Reproduce, character for character, the lines below from the first through the one with "from mathutils import Vector". Leave pictures out.

+--

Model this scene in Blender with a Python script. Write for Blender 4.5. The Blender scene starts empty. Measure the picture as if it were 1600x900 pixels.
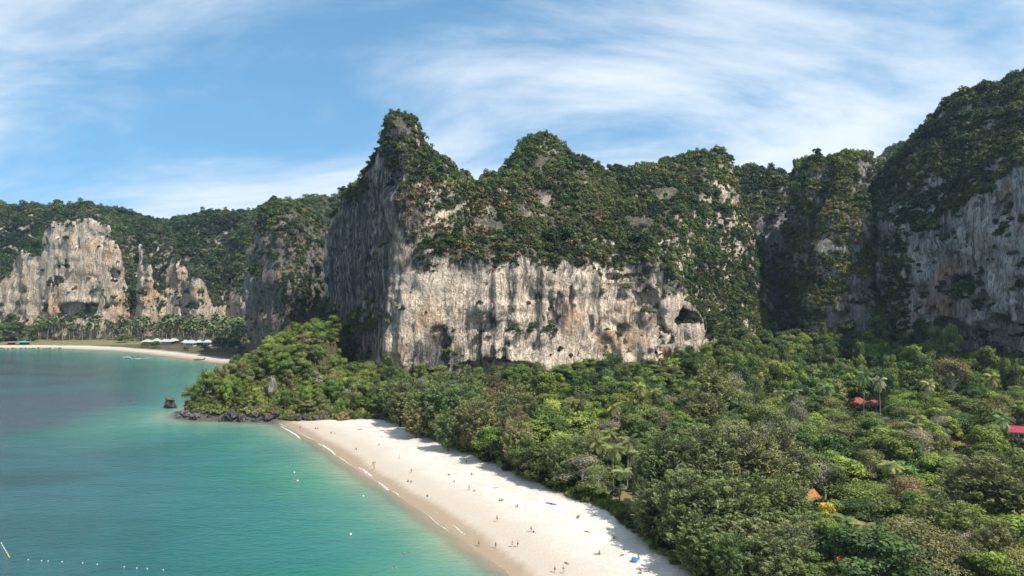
import bpy, math, random
import numpy as np
from mathutils import Vector

random.seed(7)
RNG = np.random.default_rng(7)
sc = bpy.context.scene
COL = sc.collection
rad = math.radians

# ------------------------------------------------------------------ camera
F, CX, HZ, CAMZ = 1100.0, 800.0, 450.0, 65.0
cam = bpy.data.cameras.new("camera")
cam.sensor_width = 36.0
cam.lens = 36.0 * F / 1600.0
cam.clip_start, cam.clip_end = 0.5, 60000
cam_o = bpy.data.objects.new("camera", cam)
cam_o.location = (0, 0, CAMZ)
cam_o.rotation_euler = (rad(90), 0, 0)
COL.objects.link(cam_o)
sc.camera = cam_o

# ------------------------------------------------------------------ sun and sky
SUN_EL, SUN_AZ = rad(52), math.atan2(0.79, -0.61)      # azimuth clockwise from +Y
sun = bpy.data.lights.new("sun", 'SUN')
sun.energy, sun.angle, sun.color = 4.8, rad(0.53), (1.0, 0.955, 0.88)
sun_o = bpy.data.objects.new("sun", sun)
sd = Vector((math.sin(SUN_AZ) * math.cos(SUN_EL), math.cos(SUN_AZ) * math.cos(SUN_EL), math.sin(SUN_EL)))
sun_o.rotation_euler = sd.to_track_quat('Z', 'Y').to_euler()
sun_o.location = (0, 0, 900)
COL.objects.link(sun_o)

world = bpy.data.worlds.new("World")
sc.world = world
world.use_nodes = True
wn, wl = world.node_tree.nodes, world.node_tree.links
wn.clear()
def wnode(t, **k):
    n = wn.new(t)
    for a, b in k.items(): setattr(n, a, b)
    return n
def wmath(op, a, b=None, c=None):
    n = wnode('ShaderNodeMath', operation=op)
    for i, v in enumerate((a, b, c)):
        if v is None: continue
        if isinstance(v, (int, float)): n.inputs[i].default_value = v
        else: wl.new(v, n.inputs[i])
    return n.outputs[0]
sky = wnode('ShaderNodeTexSky', sky_type='NISHITA')
sky.sun_disc = False
sky.sun_elevation, sky.sun_rotation = SUN_EL, SUN_AZ
sky.altitude, sky.air_density, sky.dust_density, sky.ozone_density = 60, 1.0, 0.1, 1.5
tc = wnode('ShaderNodeTexCoord')
lift = wnode('ShaderNodeVectorMath', operation='MULTIPLY_ADD')      # clear tropical air: less white towards the horizon
wl.new(tc.outputs['Generated'], lift.inputs[0]); lift.inputs[1].default_value = (1, 1, 0.78); lift.inputs[2].default_value = (0, 0, 0.24)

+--

== TASK SOLUTION ==
Model this scene in Blender with a Python script. Write for Blender 4.5. The Blender scene starts empty. Measure the picture as if it were 1600x900 pixels.
import bpy, math, random
import numpy as np
from mathutils import Vector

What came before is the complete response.